The Burning Plain
Oh, honey! Propane! Now this trailer’s the perfect adultery abode!

Golden Mug

Supporting Actress (Jennifer Lawrence)

Theatrical Release Date: 09/18/2009
Director: Guillermo Arriaga
Cast: Charlize Theron, Kim Basinger, Jennifer Lawrence, José María Yazpik, Joaquim de Almeida, Tessa la, J.D. Pardo, Danny Pino, John Corbett, Brett Cullen, Robin Tunney

There are some filmmakers so distinctive that putting their names in the credits is little more than window dressing. Tarantino (quick paced filthy dialogue, converging story lines), Spielberg (static shots of people looking at something off camera), Bay (rotating camera around hero figures, glossy look with shallow substance), the list goes on and on.

Foreign and independent film fans know Guillermo Arriaga’s name quite well by now. Whether it’s “Amores Perros”, “Babel“, “21 Grams” or “The Three Burials of Melquiades Estrada“, audiences can be sure about a few key elements when it comes to his scripts.

First, the film will involve three main groups of characters. Second, their lives are all connected in some manner. Third, the story will be told in a non-linear fashion. For better or worse (I’ll get back to this shortly), these elements hold true for “The Burning Plain”. Written (and this time directed) by Arriaga, the film is built as a showcase for three (I would say four) actresses, all of whom are at the heart of the matter. Charlize Theron, Kim Basinger, Jennifer Lawrence and Tessa la are thrust into making difficult decisions, all thanks to Basinger’s marital indiscretion.

The entire ensemble deliver excellent performances, buoyed by a tragedy heavy script and Arriaga’s methodical (and at times glacial) pacing. Theron and Basinger’s turns match up to expectations but little more. The real standouts are the two younger actresses, Lawrence and la. Each are tasked with bearing the burdens of their mothers’ shortcomings and are the focal point of the audience’s sympathy. Lawrence especially, delivers an award nomination worthy performance and is an actress whose star could be on the rise (choose your roles wisely Jennifer).

On the negative side, the cinematography seemed a little subdued and muddled to me. Also, the ending could have been made much more of a conversation piece had Arriaga not chosen to show audiences what one of the character chooses to do right before the credits start rolling. Sure, an argument could be made that many people prefer to see the filmmaker’s vision of the ending but I always prefer a bit of indecision. If you’ve crafted the film well enough (and Arriaga did a decent job here), audiences can make up their own mind as to how characters will decide to move forward.

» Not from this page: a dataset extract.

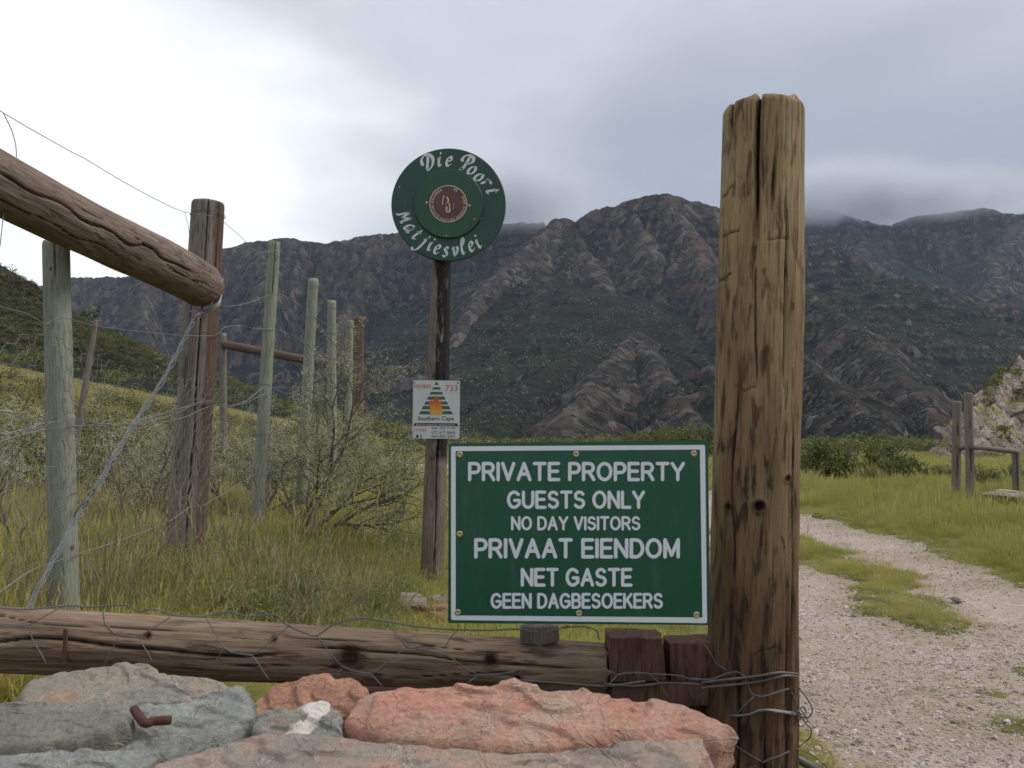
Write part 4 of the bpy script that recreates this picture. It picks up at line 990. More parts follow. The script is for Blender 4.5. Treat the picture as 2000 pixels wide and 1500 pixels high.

Overall, I enjoyed the film. While I’m very much over Arriaga’s predictable story structure, he does know how to do it effectively and had I not seen his previous works I wouldn’t be so perturbed. Thanks in large part to Lawrence’s strong performance, I’m going to give “The Burning Plain” an extra point – 4 out of 5. This will be an interesting one to rewatch after some time has gone by, to see if being a little bit older will allow for a new perspective on the actions of the characters.